In the right hand light of Thomas Denny’s stained glass window the female figure of Wisdom emerges from the shadows to take ‘her stand beside the gates in front of the town’ (v.3). In a tender gesture that evokes Proverbs 3:16 (‘Long life is in her right hand; | in her left hand are riches and honour’) she greets the seeker, who prepares not so much to leave the city as to enter upon a life pilgrimage that evolves upwards. Beyond the foliage, pediment and coat of arms—allusions to the architecture of St Catharine’s College—the landscape is a visionary one. It is lit by glowing pinks and ambers that link it to the pilgrim; talking figures move along a path which becomes a river, finally losing itself in a sea transfigured by a bright pale moon and stars. 

The left hand light of the window echoes this theme of imparted knowledge and revelatory wisdom. An older, balding man engages a younger in conversation; they could be father and son, tutor and student; what matters is the passing on of the eternal, whispered truths. The young man carries a staff: he too is set upon a winding road that threads past the pollarded willows and water meadows of Cambridge in a deep pool of blue, counterbalancing the warm lights on the other side. The top panel promises the radiance of the setting sun. The iconography of Denny’s windows is inlaid with the local landscape to remind us that the Christian spiritual life can only be fulfilled through the accidents of our everyday and personal histories. 
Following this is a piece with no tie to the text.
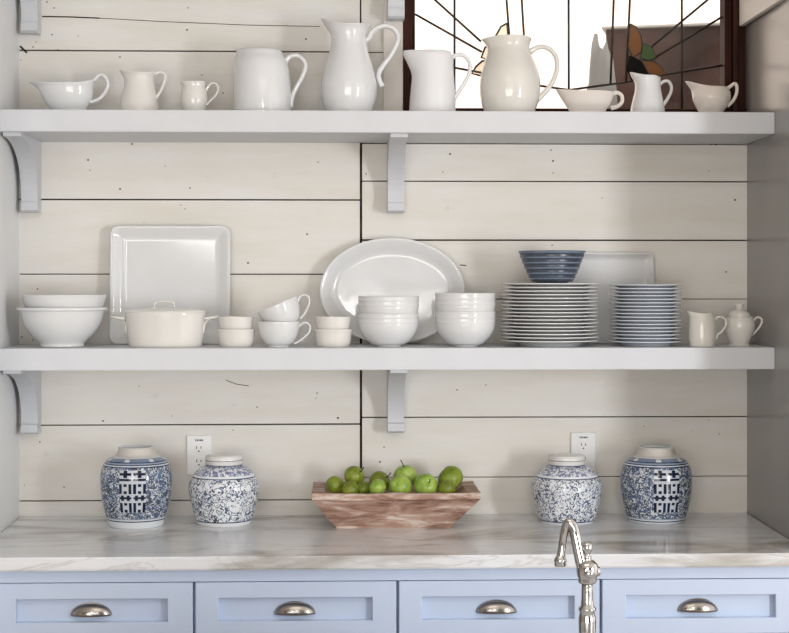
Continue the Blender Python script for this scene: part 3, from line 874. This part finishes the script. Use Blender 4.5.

Rising up through the centre of the window are the tall trunk and spiky crown of an all-embracing tree, sheltering the searchers after knowledge and wisdom below; even the little dog thrusting his muzzle towards the young man at the gate of life is not left out. The tree’s top is in the firmament, its roots amongst bright stones and cobbles that show us how Wisdom transforms all, even base earth: ‘My fruit is better than gold, even fine gold, and my yield than choice silver’ (v.19).